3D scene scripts
'''

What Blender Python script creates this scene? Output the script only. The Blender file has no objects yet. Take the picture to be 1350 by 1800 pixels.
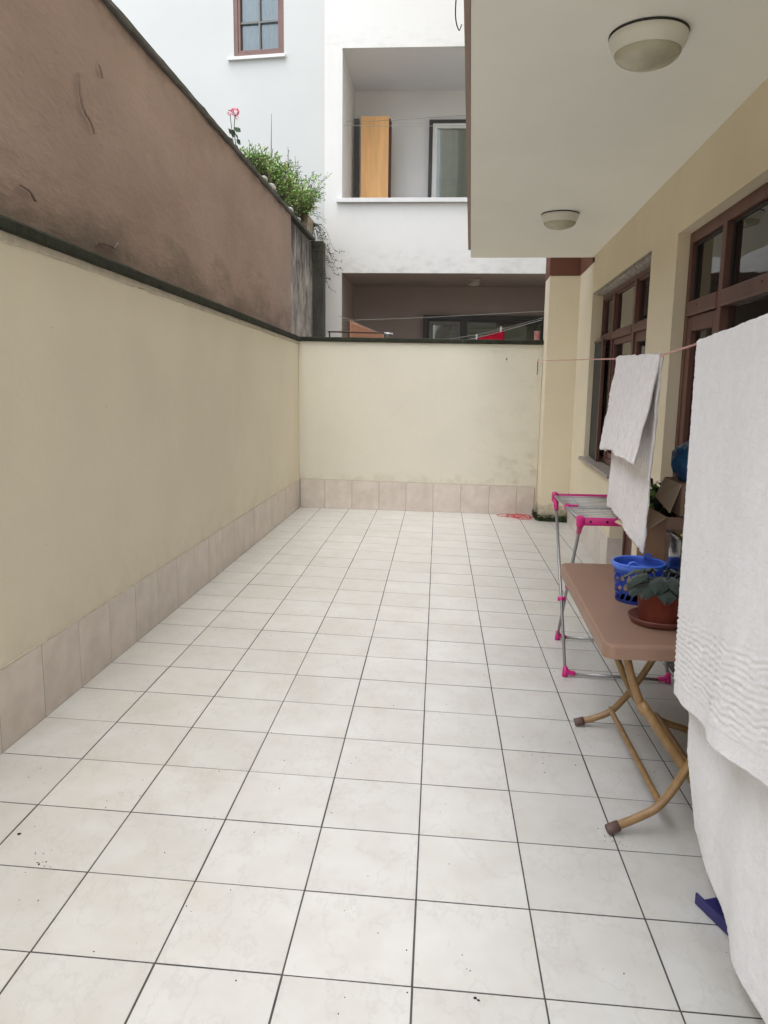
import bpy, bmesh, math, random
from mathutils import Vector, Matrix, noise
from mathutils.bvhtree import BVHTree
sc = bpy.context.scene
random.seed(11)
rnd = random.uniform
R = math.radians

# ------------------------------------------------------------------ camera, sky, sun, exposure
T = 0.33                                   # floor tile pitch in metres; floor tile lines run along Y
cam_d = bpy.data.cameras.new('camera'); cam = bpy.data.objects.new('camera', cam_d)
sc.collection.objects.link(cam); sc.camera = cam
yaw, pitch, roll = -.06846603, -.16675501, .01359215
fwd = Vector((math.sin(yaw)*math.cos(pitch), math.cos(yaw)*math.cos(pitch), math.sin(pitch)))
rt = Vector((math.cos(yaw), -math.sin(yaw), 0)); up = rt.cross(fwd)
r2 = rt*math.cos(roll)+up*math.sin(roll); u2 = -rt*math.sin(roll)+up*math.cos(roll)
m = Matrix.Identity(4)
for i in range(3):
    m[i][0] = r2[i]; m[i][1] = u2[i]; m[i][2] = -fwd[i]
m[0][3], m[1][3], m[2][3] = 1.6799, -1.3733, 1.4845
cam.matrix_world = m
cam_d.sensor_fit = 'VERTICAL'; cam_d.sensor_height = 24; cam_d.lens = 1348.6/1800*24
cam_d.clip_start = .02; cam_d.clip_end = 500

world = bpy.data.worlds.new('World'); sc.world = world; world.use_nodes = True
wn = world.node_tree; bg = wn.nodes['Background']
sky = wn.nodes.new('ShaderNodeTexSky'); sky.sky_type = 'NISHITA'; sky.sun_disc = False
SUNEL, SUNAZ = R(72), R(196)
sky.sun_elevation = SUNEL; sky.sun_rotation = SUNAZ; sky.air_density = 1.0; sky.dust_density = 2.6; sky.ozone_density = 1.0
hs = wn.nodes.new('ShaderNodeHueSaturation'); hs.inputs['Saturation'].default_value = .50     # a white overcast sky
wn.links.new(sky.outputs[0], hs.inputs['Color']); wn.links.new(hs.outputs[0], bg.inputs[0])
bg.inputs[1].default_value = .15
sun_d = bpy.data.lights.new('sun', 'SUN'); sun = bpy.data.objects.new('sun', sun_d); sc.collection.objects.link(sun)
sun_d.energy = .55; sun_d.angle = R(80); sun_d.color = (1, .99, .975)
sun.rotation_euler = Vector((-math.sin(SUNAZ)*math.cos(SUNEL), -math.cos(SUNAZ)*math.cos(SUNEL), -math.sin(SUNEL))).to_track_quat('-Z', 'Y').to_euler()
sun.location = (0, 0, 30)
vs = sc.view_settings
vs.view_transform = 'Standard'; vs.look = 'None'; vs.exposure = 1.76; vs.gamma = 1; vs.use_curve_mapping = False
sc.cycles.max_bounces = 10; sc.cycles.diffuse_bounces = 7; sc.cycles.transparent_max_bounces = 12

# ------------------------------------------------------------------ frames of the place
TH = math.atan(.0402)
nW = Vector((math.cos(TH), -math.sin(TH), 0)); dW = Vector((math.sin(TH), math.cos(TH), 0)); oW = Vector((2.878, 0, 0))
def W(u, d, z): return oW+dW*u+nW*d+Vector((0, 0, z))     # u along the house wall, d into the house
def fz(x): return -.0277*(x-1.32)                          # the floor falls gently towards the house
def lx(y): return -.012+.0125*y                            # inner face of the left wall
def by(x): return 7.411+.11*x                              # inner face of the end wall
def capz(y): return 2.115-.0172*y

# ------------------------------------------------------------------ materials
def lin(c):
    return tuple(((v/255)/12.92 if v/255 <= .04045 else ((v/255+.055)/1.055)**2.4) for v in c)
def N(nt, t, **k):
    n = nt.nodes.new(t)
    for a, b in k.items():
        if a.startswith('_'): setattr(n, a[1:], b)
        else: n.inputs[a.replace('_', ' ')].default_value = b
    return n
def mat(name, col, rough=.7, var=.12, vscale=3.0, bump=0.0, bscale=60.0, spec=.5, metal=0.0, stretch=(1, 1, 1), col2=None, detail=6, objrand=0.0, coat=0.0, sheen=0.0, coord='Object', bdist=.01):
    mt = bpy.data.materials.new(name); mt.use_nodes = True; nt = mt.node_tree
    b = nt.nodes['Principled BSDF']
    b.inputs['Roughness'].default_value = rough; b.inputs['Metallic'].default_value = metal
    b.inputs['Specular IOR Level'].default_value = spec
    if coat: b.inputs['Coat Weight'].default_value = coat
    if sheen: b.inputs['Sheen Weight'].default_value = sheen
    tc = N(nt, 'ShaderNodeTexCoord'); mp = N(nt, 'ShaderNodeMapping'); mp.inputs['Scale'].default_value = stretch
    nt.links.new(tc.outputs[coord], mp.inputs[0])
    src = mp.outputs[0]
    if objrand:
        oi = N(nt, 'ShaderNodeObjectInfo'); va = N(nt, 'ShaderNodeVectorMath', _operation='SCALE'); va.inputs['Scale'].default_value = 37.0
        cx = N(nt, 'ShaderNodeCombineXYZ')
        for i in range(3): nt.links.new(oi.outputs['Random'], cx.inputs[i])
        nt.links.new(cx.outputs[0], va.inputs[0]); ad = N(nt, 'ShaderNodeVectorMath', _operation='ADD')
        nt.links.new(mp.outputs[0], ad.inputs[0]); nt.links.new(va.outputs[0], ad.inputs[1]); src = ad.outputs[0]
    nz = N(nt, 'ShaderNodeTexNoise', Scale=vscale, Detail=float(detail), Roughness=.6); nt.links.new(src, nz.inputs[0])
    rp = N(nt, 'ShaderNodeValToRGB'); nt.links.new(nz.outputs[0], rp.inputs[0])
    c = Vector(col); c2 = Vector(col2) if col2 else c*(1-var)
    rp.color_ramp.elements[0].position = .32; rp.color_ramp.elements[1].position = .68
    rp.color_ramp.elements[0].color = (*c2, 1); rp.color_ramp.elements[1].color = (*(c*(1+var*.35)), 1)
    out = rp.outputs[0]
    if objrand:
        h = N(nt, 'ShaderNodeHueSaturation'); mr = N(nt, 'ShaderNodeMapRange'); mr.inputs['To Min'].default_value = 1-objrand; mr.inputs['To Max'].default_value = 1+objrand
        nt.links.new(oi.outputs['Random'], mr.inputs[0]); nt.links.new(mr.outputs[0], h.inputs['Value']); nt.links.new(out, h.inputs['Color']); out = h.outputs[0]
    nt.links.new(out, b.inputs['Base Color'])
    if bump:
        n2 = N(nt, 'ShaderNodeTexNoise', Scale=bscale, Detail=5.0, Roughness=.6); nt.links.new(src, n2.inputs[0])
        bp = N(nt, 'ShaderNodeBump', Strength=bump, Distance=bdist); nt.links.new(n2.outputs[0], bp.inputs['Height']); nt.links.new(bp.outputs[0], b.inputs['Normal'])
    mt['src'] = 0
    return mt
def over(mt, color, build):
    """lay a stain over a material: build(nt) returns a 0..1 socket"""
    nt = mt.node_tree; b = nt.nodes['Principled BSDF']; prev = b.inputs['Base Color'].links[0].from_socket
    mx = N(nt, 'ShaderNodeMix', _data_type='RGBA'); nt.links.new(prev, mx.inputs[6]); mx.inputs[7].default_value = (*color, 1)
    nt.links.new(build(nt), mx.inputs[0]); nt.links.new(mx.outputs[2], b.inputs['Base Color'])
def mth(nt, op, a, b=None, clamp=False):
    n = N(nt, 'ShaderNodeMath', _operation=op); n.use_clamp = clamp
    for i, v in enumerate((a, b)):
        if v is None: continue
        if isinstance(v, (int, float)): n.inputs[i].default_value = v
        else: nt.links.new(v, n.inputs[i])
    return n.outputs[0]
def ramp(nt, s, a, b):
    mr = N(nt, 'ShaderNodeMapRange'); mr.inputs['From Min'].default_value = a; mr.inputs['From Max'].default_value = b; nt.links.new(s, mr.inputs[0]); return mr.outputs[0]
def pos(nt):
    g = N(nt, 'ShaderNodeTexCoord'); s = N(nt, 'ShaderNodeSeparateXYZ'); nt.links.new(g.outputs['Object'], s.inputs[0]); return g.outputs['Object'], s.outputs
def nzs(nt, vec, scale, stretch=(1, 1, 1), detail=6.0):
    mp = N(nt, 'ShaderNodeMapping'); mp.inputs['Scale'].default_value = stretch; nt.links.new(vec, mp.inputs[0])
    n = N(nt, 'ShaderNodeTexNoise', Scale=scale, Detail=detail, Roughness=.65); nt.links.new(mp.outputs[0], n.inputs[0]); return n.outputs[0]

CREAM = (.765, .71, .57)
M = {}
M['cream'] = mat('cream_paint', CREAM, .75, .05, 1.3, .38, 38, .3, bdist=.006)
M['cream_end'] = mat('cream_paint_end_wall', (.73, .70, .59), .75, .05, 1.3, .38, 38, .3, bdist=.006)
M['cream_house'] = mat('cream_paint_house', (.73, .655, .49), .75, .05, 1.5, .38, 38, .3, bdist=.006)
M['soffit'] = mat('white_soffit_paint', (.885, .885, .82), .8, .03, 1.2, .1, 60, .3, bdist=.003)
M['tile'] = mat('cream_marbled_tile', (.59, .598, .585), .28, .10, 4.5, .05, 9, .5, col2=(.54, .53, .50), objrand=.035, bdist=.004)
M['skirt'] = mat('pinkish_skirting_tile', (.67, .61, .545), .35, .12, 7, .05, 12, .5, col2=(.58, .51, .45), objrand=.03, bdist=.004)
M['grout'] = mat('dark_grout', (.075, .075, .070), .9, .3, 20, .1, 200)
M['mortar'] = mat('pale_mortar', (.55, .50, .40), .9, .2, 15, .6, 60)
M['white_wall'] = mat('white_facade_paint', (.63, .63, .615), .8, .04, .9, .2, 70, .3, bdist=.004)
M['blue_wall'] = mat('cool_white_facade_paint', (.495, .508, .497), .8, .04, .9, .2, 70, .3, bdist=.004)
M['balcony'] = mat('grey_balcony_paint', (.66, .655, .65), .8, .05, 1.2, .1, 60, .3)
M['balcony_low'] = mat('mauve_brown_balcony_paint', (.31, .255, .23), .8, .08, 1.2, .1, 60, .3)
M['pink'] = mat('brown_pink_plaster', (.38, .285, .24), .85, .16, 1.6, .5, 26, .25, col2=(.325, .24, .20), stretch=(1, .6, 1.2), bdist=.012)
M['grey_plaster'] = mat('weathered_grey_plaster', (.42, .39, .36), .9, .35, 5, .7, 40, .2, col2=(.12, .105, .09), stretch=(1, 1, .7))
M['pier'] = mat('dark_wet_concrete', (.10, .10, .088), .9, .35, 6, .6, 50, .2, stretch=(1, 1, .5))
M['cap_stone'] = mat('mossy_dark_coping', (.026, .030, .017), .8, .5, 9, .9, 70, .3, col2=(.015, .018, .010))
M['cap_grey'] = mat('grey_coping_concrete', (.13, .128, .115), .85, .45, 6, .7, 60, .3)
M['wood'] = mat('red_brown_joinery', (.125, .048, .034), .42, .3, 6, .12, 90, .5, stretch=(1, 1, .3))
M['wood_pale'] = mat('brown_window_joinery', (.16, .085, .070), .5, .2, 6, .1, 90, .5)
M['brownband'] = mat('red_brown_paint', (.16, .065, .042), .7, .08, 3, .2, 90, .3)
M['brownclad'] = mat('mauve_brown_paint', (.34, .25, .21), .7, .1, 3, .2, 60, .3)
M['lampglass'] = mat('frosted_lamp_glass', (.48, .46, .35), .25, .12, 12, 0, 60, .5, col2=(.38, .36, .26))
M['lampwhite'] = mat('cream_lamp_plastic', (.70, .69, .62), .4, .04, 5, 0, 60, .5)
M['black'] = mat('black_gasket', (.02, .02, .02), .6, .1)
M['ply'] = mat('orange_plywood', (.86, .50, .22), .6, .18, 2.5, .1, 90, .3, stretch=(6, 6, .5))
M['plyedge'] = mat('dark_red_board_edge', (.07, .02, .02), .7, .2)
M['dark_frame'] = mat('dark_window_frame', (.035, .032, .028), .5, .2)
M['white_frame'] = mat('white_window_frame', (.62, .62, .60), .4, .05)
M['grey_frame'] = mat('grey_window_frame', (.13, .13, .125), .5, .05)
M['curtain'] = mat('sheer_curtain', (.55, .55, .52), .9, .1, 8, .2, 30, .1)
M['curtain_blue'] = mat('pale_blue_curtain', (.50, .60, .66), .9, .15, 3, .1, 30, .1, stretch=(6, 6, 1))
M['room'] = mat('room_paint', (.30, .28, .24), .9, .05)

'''
'''

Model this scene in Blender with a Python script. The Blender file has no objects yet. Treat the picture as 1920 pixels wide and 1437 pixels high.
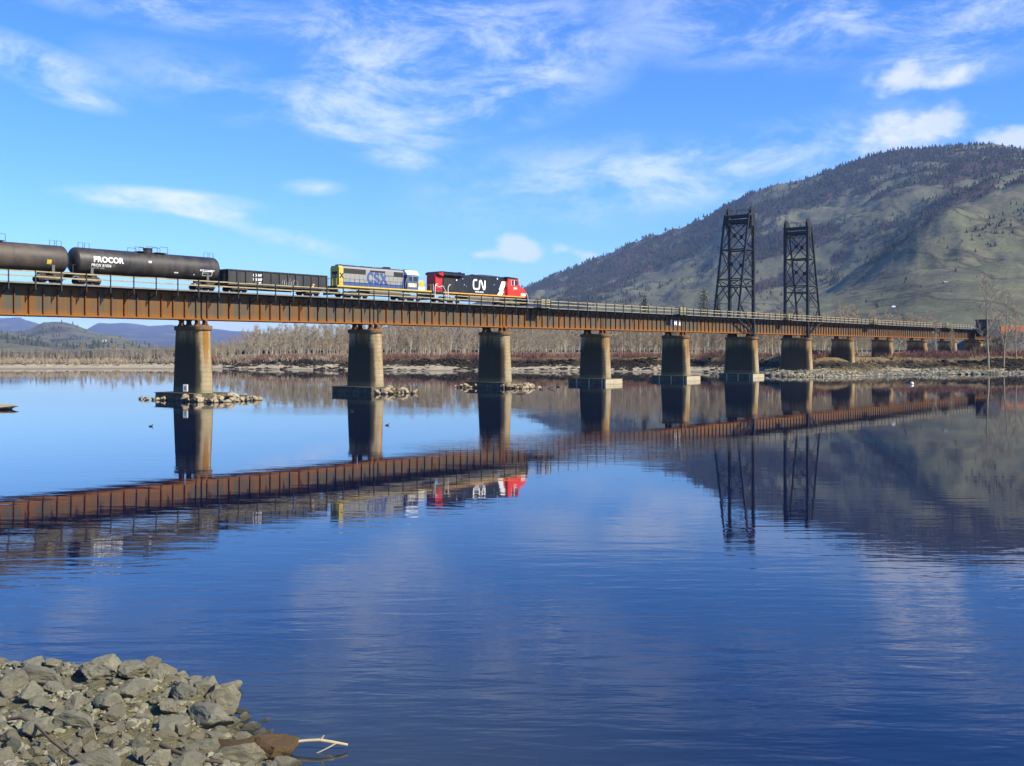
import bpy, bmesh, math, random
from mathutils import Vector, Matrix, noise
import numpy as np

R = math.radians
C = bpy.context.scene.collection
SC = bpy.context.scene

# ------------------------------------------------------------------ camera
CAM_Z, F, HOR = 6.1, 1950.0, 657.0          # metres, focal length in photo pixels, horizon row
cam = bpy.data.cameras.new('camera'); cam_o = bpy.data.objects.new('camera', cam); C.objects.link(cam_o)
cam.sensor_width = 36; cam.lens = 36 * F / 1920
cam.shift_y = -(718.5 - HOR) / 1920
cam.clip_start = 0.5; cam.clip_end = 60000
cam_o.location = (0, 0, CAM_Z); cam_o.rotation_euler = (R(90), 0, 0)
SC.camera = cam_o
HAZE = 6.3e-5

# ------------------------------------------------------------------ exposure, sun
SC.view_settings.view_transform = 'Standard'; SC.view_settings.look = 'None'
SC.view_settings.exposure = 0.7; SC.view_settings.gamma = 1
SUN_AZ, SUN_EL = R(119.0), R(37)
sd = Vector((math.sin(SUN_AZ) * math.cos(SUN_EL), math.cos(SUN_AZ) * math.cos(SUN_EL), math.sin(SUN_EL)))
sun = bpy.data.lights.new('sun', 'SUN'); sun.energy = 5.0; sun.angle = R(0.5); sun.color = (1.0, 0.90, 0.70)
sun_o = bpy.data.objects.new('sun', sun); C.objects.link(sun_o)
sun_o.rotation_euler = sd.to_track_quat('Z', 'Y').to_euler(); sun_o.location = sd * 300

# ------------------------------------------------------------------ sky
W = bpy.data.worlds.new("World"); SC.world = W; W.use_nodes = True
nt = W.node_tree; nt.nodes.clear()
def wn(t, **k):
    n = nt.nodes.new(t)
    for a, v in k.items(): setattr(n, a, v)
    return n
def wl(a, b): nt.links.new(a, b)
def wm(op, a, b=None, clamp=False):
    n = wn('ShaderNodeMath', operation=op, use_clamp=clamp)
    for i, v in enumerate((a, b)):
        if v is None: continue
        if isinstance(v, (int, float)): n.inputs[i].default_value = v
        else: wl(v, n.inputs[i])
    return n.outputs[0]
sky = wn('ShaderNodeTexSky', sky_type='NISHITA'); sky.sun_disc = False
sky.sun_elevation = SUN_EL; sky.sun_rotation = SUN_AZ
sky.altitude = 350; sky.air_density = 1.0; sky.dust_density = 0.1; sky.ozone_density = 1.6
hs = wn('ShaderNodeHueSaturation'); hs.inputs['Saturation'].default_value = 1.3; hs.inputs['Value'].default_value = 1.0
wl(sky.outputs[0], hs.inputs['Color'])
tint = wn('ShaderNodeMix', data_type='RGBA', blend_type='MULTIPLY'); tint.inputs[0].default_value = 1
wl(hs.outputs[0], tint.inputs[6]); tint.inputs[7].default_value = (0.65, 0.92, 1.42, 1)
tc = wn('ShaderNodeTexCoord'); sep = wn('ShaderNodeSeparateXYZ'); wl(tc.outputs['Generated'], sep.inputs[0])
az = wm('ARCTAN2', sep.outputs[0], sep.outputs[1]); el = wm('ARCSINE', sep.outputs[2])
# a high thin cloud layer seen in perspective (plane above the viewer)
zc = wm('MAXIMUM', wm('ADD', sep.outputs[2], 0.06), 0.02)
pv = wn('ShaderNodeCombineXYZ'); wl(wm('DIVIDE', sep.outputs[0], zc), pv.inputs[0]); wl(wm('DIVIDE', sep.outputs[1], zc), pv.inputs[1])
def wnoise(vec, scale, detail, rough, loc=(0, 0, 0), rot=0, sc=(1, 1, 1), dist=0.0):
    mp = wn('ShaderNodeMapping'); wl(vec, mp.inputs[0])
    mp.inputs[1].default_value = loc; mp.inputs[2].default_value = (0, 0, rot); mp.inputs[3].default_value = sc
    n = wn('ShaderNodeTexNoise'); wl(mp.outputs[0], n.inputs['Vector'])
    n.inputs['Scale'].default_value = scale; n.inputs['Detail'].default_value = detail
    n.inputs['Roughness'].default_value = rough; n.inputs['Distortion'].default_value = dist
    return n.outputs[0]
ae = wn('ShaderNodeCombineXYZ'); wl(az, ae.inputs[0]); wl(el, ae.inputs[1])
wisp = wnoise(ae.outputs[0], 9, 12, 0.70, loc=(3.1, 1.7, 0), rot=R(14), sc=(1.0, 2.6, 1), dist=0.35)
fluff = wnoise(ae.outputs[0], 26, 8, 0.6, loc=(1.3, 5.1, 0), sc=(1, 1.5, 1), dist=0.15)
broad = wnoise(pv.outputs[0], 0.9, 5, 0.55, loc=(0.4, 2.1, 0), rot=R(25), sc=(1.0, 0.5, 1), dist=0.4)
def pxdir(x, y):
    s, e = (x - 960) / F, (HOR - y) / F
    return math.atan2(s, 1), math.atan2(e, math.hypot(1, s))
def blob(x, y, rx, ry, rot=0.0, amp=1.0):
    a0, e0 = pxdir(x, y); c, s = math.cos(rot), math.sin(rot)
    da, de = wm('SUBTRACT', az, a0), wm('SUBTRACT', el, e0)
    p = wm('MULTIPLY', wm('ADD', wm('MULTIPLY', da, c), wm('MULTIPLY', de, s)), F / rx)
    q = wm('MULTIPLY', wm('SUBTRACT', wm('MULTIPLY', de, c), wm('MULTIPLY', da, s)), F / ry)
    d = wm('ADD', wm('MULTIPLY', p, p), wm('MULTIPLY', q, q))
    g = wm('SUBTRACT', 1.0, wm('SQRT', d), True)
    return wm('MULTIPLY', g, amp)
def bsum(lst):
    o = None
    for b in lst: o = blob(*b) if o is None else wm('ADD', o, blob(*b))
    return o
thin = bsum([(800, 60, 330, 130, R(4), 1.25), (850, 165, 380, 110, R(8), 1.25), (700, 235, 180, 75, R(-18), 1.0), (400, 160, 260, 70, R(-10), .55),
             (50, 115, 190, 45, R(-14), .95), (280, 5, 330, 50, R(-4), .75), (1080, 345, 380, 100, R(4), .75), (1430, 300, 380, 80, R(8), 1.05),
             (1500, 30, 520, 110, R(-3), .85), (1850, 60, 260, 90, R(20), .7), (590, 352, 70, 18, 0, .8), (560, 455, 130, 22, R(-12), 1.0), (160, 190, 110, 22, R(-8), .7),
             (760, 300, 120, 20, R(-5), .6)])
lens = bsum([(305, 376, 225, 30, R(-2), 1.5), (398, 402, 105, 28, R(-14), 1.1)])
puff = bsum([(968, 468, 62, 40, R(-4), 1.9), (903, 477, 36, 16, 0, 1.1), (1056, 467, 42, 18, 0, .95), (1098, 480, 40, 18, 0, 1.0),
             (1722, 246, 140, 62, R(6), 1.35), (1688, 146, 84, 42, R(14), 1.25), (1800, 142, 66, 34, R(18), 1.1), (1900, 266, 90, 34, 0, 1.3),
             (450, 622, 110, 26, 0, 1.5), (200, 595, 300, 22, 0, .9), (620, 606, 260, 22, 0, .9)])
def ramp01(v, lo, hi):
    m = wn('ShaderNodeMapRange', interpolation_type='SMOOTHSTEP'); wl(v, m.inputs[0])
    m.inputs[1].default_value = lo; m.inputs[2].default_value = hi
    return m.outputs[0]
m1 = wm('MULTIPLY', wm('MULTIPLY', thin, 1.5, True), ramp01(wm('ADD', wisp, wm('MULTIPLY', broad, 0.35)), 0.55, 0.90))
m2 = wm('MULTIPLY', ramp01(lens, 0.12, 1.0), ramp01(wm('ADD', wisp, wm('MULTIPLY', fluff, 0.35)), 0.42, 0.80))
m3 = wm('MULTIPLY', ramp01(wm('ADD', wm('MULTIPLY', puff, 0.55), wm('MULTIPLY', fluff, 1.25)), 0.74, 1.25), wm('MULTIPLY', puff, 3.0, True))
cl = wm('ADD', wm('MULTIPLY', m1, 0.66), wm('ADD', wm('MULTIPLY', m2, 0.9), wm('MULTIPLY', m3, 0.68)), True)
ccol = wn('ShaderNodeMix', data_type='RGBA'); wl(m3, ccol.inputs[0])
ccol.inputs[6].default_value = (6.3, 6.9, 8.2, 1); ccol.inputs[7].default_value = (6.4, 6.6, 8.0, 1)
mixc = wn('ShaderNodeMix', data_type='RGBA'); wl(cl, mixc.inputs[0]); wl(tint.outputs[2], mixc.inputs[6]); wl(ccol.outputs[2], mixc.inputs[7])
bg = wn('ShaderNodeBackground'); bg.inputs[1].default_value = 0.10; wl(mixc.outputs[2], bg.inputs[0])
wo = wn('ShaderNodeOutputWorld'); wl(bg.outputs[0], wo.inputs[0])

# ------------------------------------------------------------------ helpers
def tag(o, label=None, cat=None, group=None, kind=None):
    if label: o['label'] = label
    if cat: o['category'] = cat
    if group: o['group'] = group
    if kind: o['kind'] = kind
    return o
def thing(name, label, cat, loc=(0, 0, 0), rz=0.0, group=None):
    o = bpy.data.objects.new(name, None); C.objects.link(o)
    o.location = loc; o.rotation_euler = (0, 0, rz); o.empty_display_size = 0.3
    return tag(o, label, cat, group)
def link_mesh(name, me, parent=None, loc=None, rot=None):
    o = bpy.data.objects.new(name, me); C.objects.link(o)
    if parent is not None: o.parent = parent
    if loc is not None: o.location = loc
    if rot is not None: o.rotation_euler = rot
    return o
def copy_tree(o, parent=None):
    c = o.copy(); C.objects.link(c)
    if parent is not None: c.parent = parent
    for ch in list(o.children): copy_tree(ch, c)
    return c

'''

**Request**
From the records above, extract the lines from the one holding "Model this scene" through the one holding "sun_o.rotation_euler = sd.to_track_quat('Z', 'Y').to_euler();", word for word; omit the pictures.

**Result of this task**
Model this scene in Blender with a Python script. The Blender file has no objects yet. Treat the picture as 1920 pixels wide and 1437 pixels high.
import bpy, bmesh, math, random
from mathutils import Vector, Matrix, noise
import numpy as np

R = math.radians
C = bpy.context.scene.collection
SC = bpy.context.scene

# ------------------------------------------------------------------ camera
CAM_Z, F, HOR = 6.1, 1950.0, 657.0          # metres, focal length in photo pixels, horizon row
cam = bpy.data.cameras.new('camera'); cam_o = bpy.data.objects.new('camera', cam); C.objects.link(cam_o)
cam.sensor_width = 36; cam.lens = 36 * F / 1920
cam.shift_y = -(718.5 - HOR) / 1920
cam.clip_start = 0.5; cam.clip_end = 60000
cam_o.location = (0, 0, CAM_Z); cam_o.rotation_euler = (R(90), 0, 0)
SC.camera = cam_o
HAZE = 6.3e-5

# ------------------------------------------------------------------ exposure, sun
SC.view_settings.view_transform = 'Standard'; SC.view_settings.look = 'None'
SC.view_settings.exposure = 0.7; SC.view_settings.gamma = 1
SUN_AZ, SUN_EL = R(119.0), R(37)
sd = Vector((math.sin(SUN_AZ) * math.cos(SUN_EL), math.cos(SUN_AZ) * math.cos(SUN_EL), math.sin(SUN_EL)))
sun = bpy.data.lights.new('sun', 'SUN'); sun.energy = 5.0; sun.angle = R(0.5); sun.color = (1.0, 0.90, 0.70)
sun_o = bpy.data.objects.new('sun', sun); C.objects.link(sun_o)
sun_o.rotation_euler = sd.to_track_quat('Z', 'Y').to_euler(); sun_o.location = sd * 300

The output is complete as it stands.